= Supplied records =
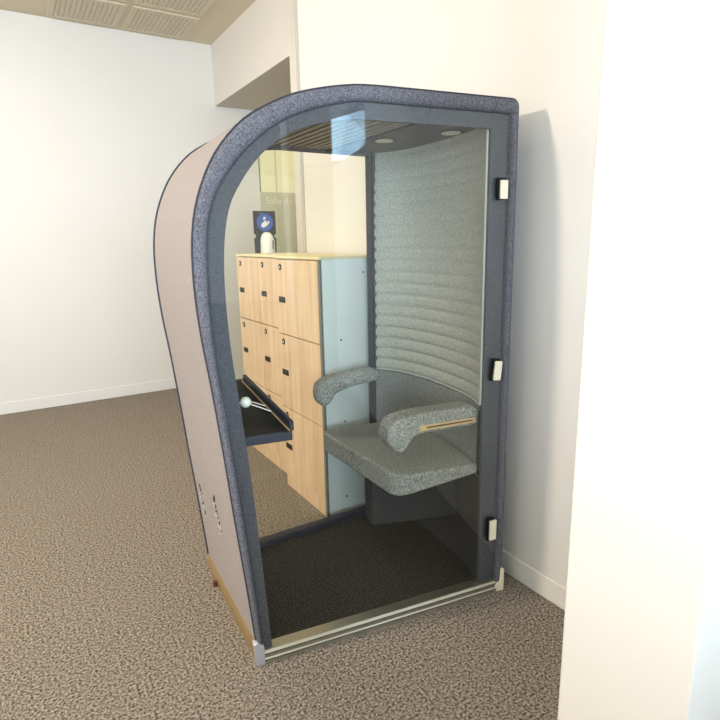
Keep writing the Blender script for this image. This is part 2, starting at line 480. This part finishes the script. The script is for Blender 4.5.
MB().prism([P(1.085, 0.0, -.02), P(1.126, 0.0, -.02), P(1.126, .105, -.02), P(1.108, .11, -.02), P(1.104, .05, -.02), P(1.085, .03, -.02)], IN*.03).build('corner_cap', M['cream'], booth, bevel=.003)
MB().disc((.617, 2.30, 0), (0, 0, 1), .010, .024, 12).build('levelling_foot', M['amber'], booth)

# rear glazing
RG = RY-.035
prof_r = [(q[0]+.634, q[1]*1.985/1.952) for q in INN[:70]]
xr = 1.600
outline = [V((x, RG, z)) for x, z in prof_r if x < xr-.01]
outline += [V((xr, RG, 1.984)), V((xr, RG, .055))]
outline[0].z = .055
MB().prism(outline, (0, .008, 0)).build('rear_glass', M['glass'], booth, smooth=False)
MB().box((.69, RG-.02, .034), (xr+.01, RG+.03, .066)).build('rear_rail', M['navy_edge'], booth, bevel=.004)
MB().box((xr-.006, RG-.022, .034), (xr+.010, RG+.03, 1.985)).build('rear_post', M['black_gloss'], booth, bevel=.003)
MB().box((xr+.010, RG-.016, .034), (xr+.03, RG+.02, 1.985)).build('rear_post_lining', M['felt_frame'], booth)
# right outer side, out of sight behind the seat
MB().prism([P(1.098, 0, .03), P(1.118, 0, .03), (1.757, RY-.01, 0), (1.742, RY-.01, 0)], (0, 0, 2.02)).build('side_wall', M['felt_navy'], booth)
MB().prism([(1.63, RY-.035, 0), (1.752, RY-.035, 0), (1.752, RY-.005, 0), (1.63, RY-.005, 0)], (0, 0, 2.0)).build('rear_wall', M['felt_navy'], booth)

# seat cushion
def rounded(poly, rad, n=6):
    out = []
    k = len(poly)
    for i in range(k):
        p0, p1, p2 = V(poly[i-1]), V(poly[i]), V(poly[(i+1) % k])
        r = rad[i] if isinstance(rad, (list, tuple)) else rad
        if r <= 0: out.append(p1); continue
        a = p1+(p0-p1).normalized()*r; b = p1+(p2-p1).normalized()*r
        for j in range(n+1):
            t = j/n; out.append(a*(1-t)**2+p1*2*t*(1-t)+b*t*t)
    return out
seat_poly = [(1.245, 2.40, .50), (1.232, 1.715, .50), (1.602, 1.620, .50)] + [tuple(plan_off(k, .013))[:2]+(.50,) for k in range(36, 1, -5)]
seat_poly = rounded(seat_poly, [.05, .07, .02]+[0]*(len(seat_poly)-3))
seat = MB().prism(seat_poly, (0, 0, .10))
for q in seat.v:
    if q.z < .55: q.z = .50+.06*max(0, (q.x-1.232)/.37)
seat.build('seat', M['felt_seat'], booth, bevel=.036, seg=5)
# panel hanging under the seat
q0, q1 = V((1.285, 1.985, 0)), V((1.70, 1.835, 0))
nn = V((.03, .11, 0))
MB().prism([q0+Z*.24, q1+Z*.24, q1+Z*.50, q0+Z*.50], nn).build('seat_support', M['felt_dark'], booth, bevel=.01)

# armrests (outline in the plane of the arm: along the front direction and height)
def armrest(outline, d0, width, name='armrest'):
    pts = catmull([(a, b, 0) for a, b in outline+[outline[0]]], 60)[:-1]
    return MB().prism([P(q.x, q.y, d0) for q in pts], IN*width).build(name, M['felt_seat'], booth, bevel=.028, seg=5)
ARM_NEAR = [(0.5905, 0.7765), (0.5997, 0.8168), (0.6353, 0.8489), (0.7346, 0.8616), (0.8758, 0.8607), (0.9736, 0.8624), (1.014, 0.8502), (1.0252, 0.8176), (1.0112, 0.7773), (0.8773, 0.7735), (0.735, 0.7722), (0.7028, 0.7538), (0.6799, 0.719), (0.6481, 0.7052), (0.6167, 0.7256), (0.5991, 0.7498)]
ARM_FAR = [(0.515, 0.8213), (0.5267, 0.8556), (0.5694, 0.8811), (0.6603, 0.8963), (0.7864, 0.9081), (0.8424, 0.8994), (0.8591, 0.8737), (0.8359, 0.8419), (0.7129, 0.8277), (0.6199, 0.8002), (0.5921, 0.7647), (0.5594, 0.7405), (0.5282, 0.7552), (0.5137, 0.7856)]
arm = armrest(ARM_NEAR, .055, .105)
(i0, i1, i2, i3) = ((0.7338, 0.7901), (1.0044, 0.7901), (1.0013, 0.8106), (0.7314, 0.8118))
iv = MB().prism([P(*i0, .0525), P(*i1, .0525), P(*i2, .0525), P(*i3, .0525)], IN*.01)
iv.build('wood_inlay', M['oak_edge'], arm)
def mix(a, b, t): return (a[0]+(b[0]-a[0])*t, a[1]+(b[1]-a[1])*t)
j = [mix(i0, i3, .38), mix(i1, i2, .38), mix(i1, i2, .70), mix(i0, i3, .70)]
j = [mix(j[0], j[1], .12), mix(j[0], j[1], .94), mix(j[3], j[2], .94), mix(j[3], j[2], .12)]
MB().prism([P(*q, .0515) for q in j], IN*.004).build('inlay_slot', M['seam'], arm)
armrest(ARM_FAR, 0.689, .10)

# fold-down work shelf on the left side
tp = [V((.600, 1.782, .882)), V((.783, 1.742, .882)), V((.840, 2.40, .932)), V((.625, 2.43, .932))]
table = MB().prism([q-Z*.026 for q in tp], Z*.026).build('work_shelf', M['black_gloss'], booth)
dv = (tp[1]-tp[0]).normalized(); rv = (tp[2]-tp[1]).normalized()
MB().obox(tp[0]-Z*.030-IN*.012, (tp[1]-tp[0])+dv*.004, IN*.013, Z*.034).build('front_edge', M['navy_edge'], table, bevel=.004)
MB().obox(tp[1]+rv*.010+V((.002, 0, -.004)), rv*.62, V((.016, -.002, 0)), Z*.038).build('raised_edge', M['navy_edge'], table, bevel=.005)
MB().obox(tp[1]+rv*.01+V((-.004, 0, .0)), rv*.62, V((.006, 0, 0)), Z*.003).build('edge_strip', M['oak_edge'], table)

# white ball with two chrome rods on the left side, above the shelf
hk = MB().ball((.655, 1.835, .992), .020).build('coat_hook', M['white'], booth)
hk['label'] = 'white ball with two chrome rods'
MB().tube([(.66, 1.832, .988), (.743, 1.82, .945)], .0042, 8).build('rod', M['chrome'], hk)
MB().tube([(.67, 1.852, .990), (.735, 1.848, .960)], .003, 8).build('rod', M['chrome'], hk)
MB().tube([(.575, 1.842, .987), (.65, 1.836, .992)], .006, 8).build('stem', M['chrome'], hk)

# glass door with its clips
ol = [P(*inset(o, i, .07), -.002) for o, i in zip(SEAM, INN)]
door = MB().prism(ol, IN*.008).build('glass_door', M['glass'], booth, smooth=False)
for (s, z, hh, tilt) in [(1.0536, 1.7311, 0.0692, 0), (1.0535, 1.0225, 0.0799, -0.1), (1.0562, 0.31, 0.0914, 0)]:
    ax = (U*math.cos(tilt)+Z*math.sin(tilt)); az = (Z*math.cos(tilt)-U*math.sin(tilt))
    o = P(s, z, -.022)
    h = MB().obox(o-ax*.016-az*hh/2, ax*.034, IN*.016, az*hh).build('hinge', M['cream'], door, bevel=.003)
    MB().obox(o-ax*.024-az*(hh/2+.003)+IN*.008, ax*.035, IN*.012, az*(hh+.012)).build('gasket', M['black'], h)
c0 = P(.058, 1.845, -.012)
MB().obox(c0, (U*.03+Z*.028), IN*.008, (Z*.006-U*.006)).build('clip', M['white'], door, bevel=.002)
c0 = P(-.045, 1.70, -.012)
MB().obox(c0, U*.006, IN*.006, Z*.012).build('clip', M['white'], door)

# frayed puckers on the left side
for (z, t) in [(0.41, 0.84), (0.46, 0.42)]:
    k = min(range(70), key=lambda i: abs(OUT[i][1]-z) if OUT[i][1] < 1.2 else 9)
    c = P(*OUT[k], .006).lerp(PR(*OUT[k]), t)
    ty = (PR(*OUT[k])-P(*OUT[k], .006)).normalized()
    tz = (P(*OUT[k+1])-P(*OUT[k-1])).normalized()
    if tz.z < 0: tz = -tz
    nx = tz.cross(ty); nx = nx if nx.x < 0 else -nx
    pk = MB()
    for q in range(9):
        b = c+tz*(.075-.018*q)+ty*random.uniform(-.012, .012)-nx*.003
        pk.obox(b, ty*random.uniform(.008, .022), tz*random.uniform(.010, .022), nx*.0055)
    pk = pk.build('frayed_tear', M['hole'], booth)
    tf = MB()
    for q in range(20):
        b = c+tz*random.uniform(-.08, .06)+ty*random.uniform(-.016, .016)
        tf.tube([b, b+nx*.006+ty*random.uniform(-.012, .012)+tz*random.uniform(-.012, .012)], .0022, 5)
    tf.build('loose_threads', M['tuft'], pk)

# ------------------------------------------------------------------ lockers
def locker(label, x0, y0, y1, cols, x1=1.80):
    t = thing('locker_unit', label, 'locker', ((x0+x1)/2, (y0+y1)/2, 0), 'oak-fronted office lockers')
    top = 1.475
    bd = MB().box((x0+.02, y0+.020, .004), (x1, y1, top-.018)).build('body', M['oak'], t)
    MB().box((x0, y0, .0), (x1, y0+.019, top-.016)).build('side_panel', M['locker_white'], t)
    MB().box((x0-.001, y0-.001, .0), (x0+.012, y0+.0205, top-.016)).build('edge_band', M['locker_edge'], t)
    MB().box((x0-.004, y0-.004, top-.0155), (x1, y1, top)).build('top_panel', M['locker_top'], t, bevel=.002)
    MB().box((x0+.012, y0+.022, .0), (x0+.021, y1-.002, .094)).build('plinth', M['oak'], t)
    Z_ = [.100, .546, 1.010, top-.019]
    for a, b in cols:
        for i in range(3):
            d = MB().box((x0, a+.0025, Z_[i]+.0035), (x0+.019, b-.0025, Z_[i+1]-.0035)).build('door', M['oak'], t, bevel=.0015, seg=1)
            hy = b-.085
            hz = Z_[i+1]-(.238 if i else .255)
            h = MB().box((x0-.003, hy-.044, hz-.018), (x0+.004, hy+.044, hz+.018)).build('handle', M['black'], d, bevel=.006)
            lk = MB().disc((x0+.002, hy+.008, Z_[i+1]-.047), (-1, 0, 0), .019, .005, 20).build('lock', M['black'], d)
            MB().disc((x0-.003, hy+.008, Z_[i+1]-.047), (-1, 0, 0), .008, .0015, 16).build('lock_face', M['alu_light'], lk)
    return t
near = locker('near oak-fronted locker stack, one column wide, with a white side panel facing the booth', 1.351, 2.548, 3.118, [(2.570, 3.118)])
for px, pz in [(1.617, 1.386), (1.468, 1.029), (1.48, 0.566), (1.615, 0.17), (1.477, 0.113)]:
    MB().disc((px, 2.549, pz), (0, -1, 0), .0055, .003, 10).build('screw_cover', M['hole'], near)
locker('far oak-fronted locker stack, two columns wide, beyond the single-column one', 1.418, 3.122, 3.97, [(3.142, 3.556), (3.556, 3.97)])

# ------------------------------------------------------------------ hand sanitiser stand behind the lockers
sx, sy = 1.795, 4.30
st = thing('sanitizer_stand', 'black hand sanitizer stand with a round blue hand sign, behind the lockers', 'sanitizer stand', (sx, sy, 0))
MB().disc((sx, sy+.03, 0), (0, 0, 1), .16, .02, 32).build('base', M['black'], st)
MB().tube([(sx, sy+.03, .02), (sx, sy+.03, 1.62)], .02, 14).build('pole', M['black'], st)
bp = [(-.095, 1.46), (.095, 1.46), (.095, 1.588), (.078, 1.593), (.078, 1.615), (.095, 1.622), (.095, 1.802), (-.095, 1.802), (-.095, 1.622), (-.078, 1.615), (-.078, 1.593), (-.095, 1.588)]
bp[0] = (-.09, 1.30); bp[1] = (.09, 1.30)
bd = MB().prism([(sx+a, sy, b) for a, b in bp], (0, .012, 0)).build('backboard', M['black'], st, bevel=.003)
sg = MB().disc((sx+.0, sy-.001, 1.713), (0, -1, 0), .070, .003, 40).build('sign', M['blue'], st)
hand = MB()
def blob(pts): hand.prism([(sx+a, sy-.0045, 1.713+b) for a, b in pts], (0, -.002, 0))
blob([(-.034,-.036),(-.012,-.042),(.012,-.028),(.036,-.006),(.040,.010),(.030,.012),(.010,-.004),(.012,.014),(.002,.018),(-.010,.002),(-.030,-.008)])
blob([(-.012,.018),(.004,.026),(.010,.040),(-.004,.044),(-.014,.034)])
hand.build('hand_symbol', M['white'], sg)
rows = []
for z, hw, dp in ((1.33, .052, .09), (1.46, .054, .095), (1.57, .052, .09), (1.605, .043, .075), (1.628, .028, .05), (1.636, .010, .02)):
    ring = []
    for k in range(20):
        a = math.pi*k/19
        ring.append(V((sx+.006+hw*math.cos(a), sy-dp*math.sin(a)**.6, z)))
    rows.append(ring)
mb = MB().grid(rows)
mb.f.append(tuple(range(20))); mb.f.append(tuple(range(100, 120)))
for i in range(5): mb.f.append((i*20, (i+1)*20, (i+1)*20+19, i*20+19))
dsp = mb.build('dispenser', M['white'], st)
MB().box((sx+.018, sy-.098, 1.50), (sx+.028, sy-.085, 1.57)).build('level_window', M['locker_edge'], dsp)

# ------------------------------------------------------------------ lights of the room
def area(name, loc, target, size, power, color, shape='DISK', size_y=None):
    l = bpy.data.lights.new(name, 'AREA'); l.shape = shape; l.size = size
    if size_y: l.size_y = size_y
    l.energy = power; l.color = color
    o = bpy.data.objects.new(name, l); COL.objects.link(o); o.location = loc
    o.rotation_euler = (V(target)-V(loc)).to_track_quat('-Z', 'Y').to_euler()
    return o
# daylight through the window: the sky just outside the pane
area('window_daylight', (WX+.065, (wy0+wy1)/2, (wz0+wz1)/2), (0, (wy0+wy1)/2+.9, 1.3), 1.8, 42, (.45, .74, 1.0), 'RECTANGLE', .40)
area('window_daylight', ((fx0+fx1)/2, YF-.22, (fz0+fz1)/2), ((fx0+fx1)/2+.6, 3, 1.4), 4.0, 1200, (.67, .83, 1.0), 'RECTANGLE', 2.4)
# warm lamp across the room to the left, and ceiling lamps
area('side_lamp', (-3.4, 2.70, 3.10), (1.5, 1.6, 1.6), 0.22, 200, (1.0, .87, .71))
for k, (x, y, pw) in enumerate(((-1.2, 4.6, 26), (.4, 3.6, 26), (-2.2, 0.6, 26), (-.6, -1.6, 14))):
    area('ceiling_lamp', (x, y, CZ-.02), (x, y, 0), .5, pw, (1.0, .93, .82))
area('corridor_lamp', (3.2, 5.2, HZ-.02), (3.2, 5.2, 0), .4, 16, (1.0, .92, .74))

wd = bpy.data.worlds.new('world'); scene.world = wd; wd.use_nodes = True
bg = wd.node_tree.nodes['Background']; bg.inputs['Color'].default_value = (.55, .72, 1.0, 1); bg.inputs['Strength'].default_value = 1.0

scene.cycles.transparent_max_bounces = 48; scene.cycles.max_bounces = 14; scene.cycles.diffuse_bounces = 6
scene.view_settings.view_transform = 'Standard'; scene.view_settings.look = 'None'
scene.view_settings.exposure = -.32; scene.view_settings.gamma = 1.0
scene.view_settings.use_curve_mapping = False
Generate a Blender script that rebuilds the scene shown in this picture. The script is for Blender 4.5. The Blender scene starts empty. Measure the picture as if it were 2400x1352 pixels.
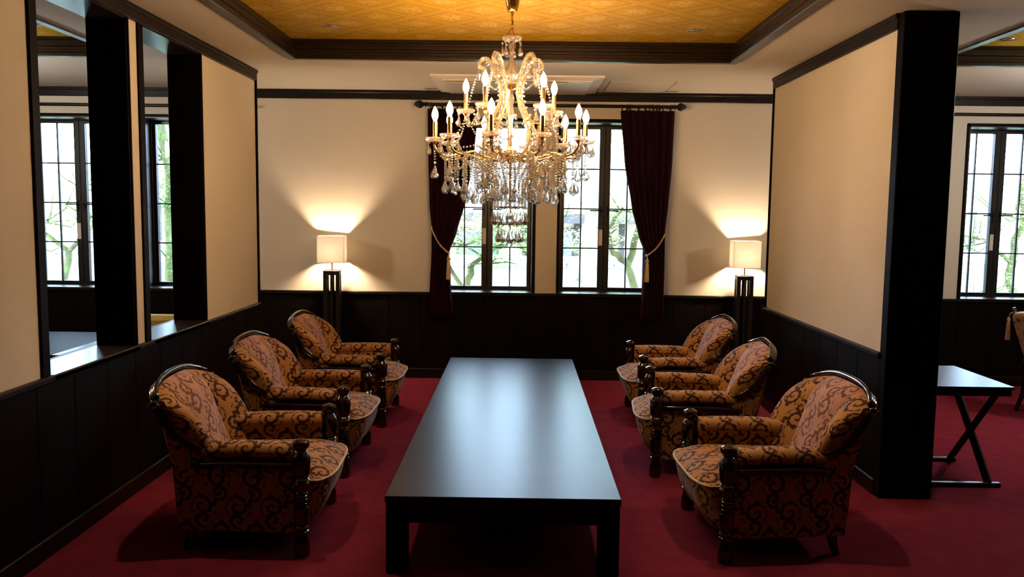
import bpy, math, random
from mathutils import Vector, Matrix

# ------------------------------------------------------------------ camera
sc = bpy.context.scene
F_PX, PITCH, YAW, ROLL = 1930.0, 0.0940, -0.0090, 0.0123
CAM = Vector((0, 0, 1.55))


def ray(a, b):
    c, s = math.cos(ROLL), math.sin(ROLL)
    a, b = c * a + s * b, -s * a + c * b
    x, yd, zu = a, 1.0, -b
    c, s = math.cos(PITCH), math.sin(PITCH)
    y = c * yd + s * zu
    z = -s * yd + c * zu
    c, s = math.cos(YAW), math.sin(YAW)
    return Vector((c * x + s * y, -s * x + c * y, z))


fwd = ray(0, 0)
right = ray(1, 0) - fwd
up = -(ray(0, 1) - fwd)
cd = bpy.data.cameras.new('camera')
cd.sensor_width = 36.0
cd.lens = F_PX / 2400 * 36
cd.clip_start = 0.05
cam = bpy.data.objects.new('camera', cd)
sc.collection.objects.link(cam)
mw = Matrix((right, up, -fwd)).transposed().to_4x4()
mw.translation = CAM
cam.matrix_world = mw
sc.camera = cam

# ------------------------------------------------------------------ world, exposure
SKY = 21.0
BULB = 480.0
DOWN = 32.0
EXPOSURE = 0.0
w = bpy.data.worlds.new('overcast_sky')
sc.world = w
w.use_nodes = True
bg = w.node_tree.nodes['Background']
bg.inputs['Color'].default_value = (0.53, 0.73, 1.0, 1)
bg.inputs['Strength'].default_value = SKY
vs = sc.view_settings
vs.view_transform = 'Standard'
vs.look = 'None'
vs.gamma = 1.0
vs.use_curve_mapping = False
vs.exposure = EXPOSURE
sc.cycles.max_bounces = 6
sc.cycles.transparent_max_bounces = 9
sc.cycles.transmission_bounces = 4
sc.cycles.use_adaptive_sampling = True
sc.cycles.adaptive_threshold = 0.1
sc.cycles.adaptive_min_samples = 16
sc.cycles.diffuse_bounces = 4
sc.cycles.glossy_bounces = 3
sc.cycles.sample_clamp_indirect = 6.0
sc.cycles.caustics_refractive = False
sc.cycles.caustics_reflective = False

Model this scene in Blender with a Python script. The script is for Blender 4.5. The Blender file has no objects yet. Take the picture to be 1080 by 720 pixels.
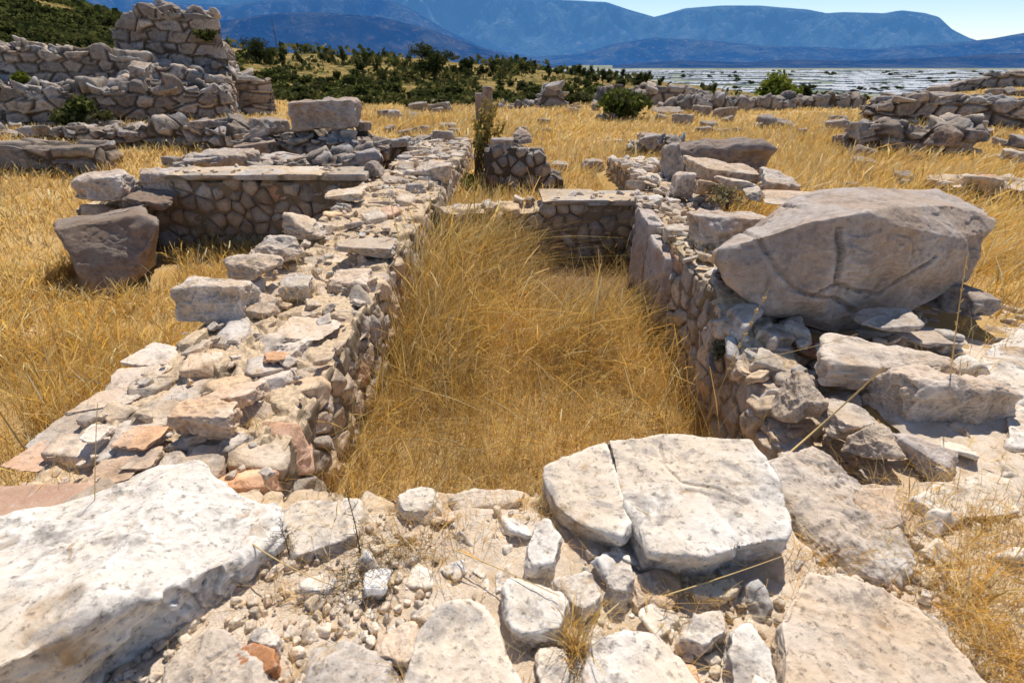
import bpy, bmesh, math, random
import numpy as np
from mathutils import Vector, Matrix

SC = bpy.context.scene
COL = SC.collection
RNG = np.random.default_rng(11)
random.seed(11)

# ------------------------------------------------------------------ camera model
FPX, PW, PH = 540.0, 1080.0, 720.0
PITCH = math.atan(300.0 / FPX)
CP, SP = math.cos(PITCH), math.sin(PITCH)
CAMZ = 1.6

def ray(px, py):
    u = (px - PW / 2) / FPX
    v = (PH / 2 - py) / FPX
    return u, CP + v * SP, -SP + v * CP

def G(px, py, z):                      # point of the photograph lying at height z
    a, b, c = ray(px, py)
    t = (z - CAMZ) / c
    return np.array([a * t, b * t, z])

def D(px, py, y):                      # point of the photograph lying at distance y
    a, b, c = ray(px, py)
    t = y / b
    return np.array([a * t, y, CAMZ + c * t])

def project(P):
    P = np.asarray(P, float)
    x, y, z = P[..., 0], P[..., 1], P[..., 2] - CAMZ
    f = y * CP - z * SP
    up = y * SP + z * CP
    f = np.where(f < 1e-3, 1e-3, f)
    return PW / 2 + FPX * x / f, PH / 2 - FPX * up / f

# ------------------------------------------------------------------ noise
def _hash(ix, iy, iz, seed):
    h = (ix.astype(np.int64) * 374761393 + iy.astype(np.int64) * 668265263 +
         iz.astype(np.int64) * 2147483647 + seed * 1274126177) & 0xFFFFFFFF
    h = (h ^ (h >> 13)) * 1274126177 & 0xFFFFFFFF
    h = (h ^ (h >> 16)) * 2246822519 & 0xFFFFFFFF
    h = h ^ (h >> 15)
    return h.astype(np.float64) / 4294967295.0

def vnoise(P, seed=0):
    F = np.floor(P)
    f = P - F
    I = F.astype(np.int64)
    w = f * f * f * (f * (f * 6 - 15) + 10)
    r = 0.0
    for dx in (0, 1):
        wx = w[:, 0] if dx else 1 - w[:, 0]
        for dy in (0, 1):
            wy = w[:, 1] if dy else 1 - w[:, 1]
            for dz in (0, 1):
                wz = w[:, 2] if dz else 1 - w[:, 2]
                r = r + wx * wy * wz * _hash(I[:, 0] + dx, I[:, 1] + dy, I[:, 2] + dz, seed)
    return r * 2 - 1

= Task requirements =
Every line from the top of the material above through the line with "12).build('levelling_foot', M['amber'], booth)" should be duplicated exactly, please; leave out the pictures.

= Solution =
Keep writing the Blender script for this image. This is part 2, starting at line 480. This part finishes the script. The script is for Blender 4.5.
MB().prism([P(1.085, 0.0, -.02), P(1.126, 0.0, -.02), P(1.126, .105, -.02), P(1.108, .11, -.02), P(1.104, .05, -.02), P(1.085, .03, -.02)], IN*.03).build('corner_cap', M['cream'], booth, bevel=.003)
MB().disc((.617, 2.30, 0), (0, 0, 1), .010, .024, 12).build('levelling_foot', M['amber'], booth)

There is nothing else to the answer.